The problem is not getting people to tell their story.
Posted by: Alan Kellogg | January 07, 2005 at 06:31 PM
There are many types of slightly more complex economic transactions than the simplistic "I produce content and should get paid for that content" model. For example, many musicians make their music available for download in order to develop a fan base, and make their money from concerts and merchandising. Or, they make older music available for free, so that people will buy their newer music. (This works for writers, too.) Others realize the difference among various media types and make their works available both for download and physical purchase simultaneously (eg. Doctorow, Lessig).
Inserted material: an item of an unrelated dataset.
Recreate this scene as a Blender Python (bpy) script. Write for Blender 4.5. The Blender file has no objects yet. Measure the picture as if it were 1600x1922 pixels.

Companies make their software freely available, and make their money from all sorts of other anciliary services (eg. OpenFlows, among many others.)
I, personally, earn most of my income from speaking and lecturing. Almost all of my talks, lectures and course materials are available under a Creative Commons license, and can be freely downloaded and used. What I SELL is the performance and experience of my playshops - the portion of the content that is the downloadable written material, while substantial, is only a relatively small part of the experience, and the learning that occurs during the experience.
With every technological shift throughout history, there has been tremendous disruption to all aspects of society. The shift, and concomittent disruption, we are experiencing is nothing new; neither are the screams of those with entrenched interests.
The incentive of the limited monopoly (and those who currently have economic power often ignore the 'limited' part) is an artefact of a former era. We are in the challenging position of attempting to figure out what the "incentives" are for our era - or, using more direct language, how to make a living providing that which people find of sufficient value to pay for.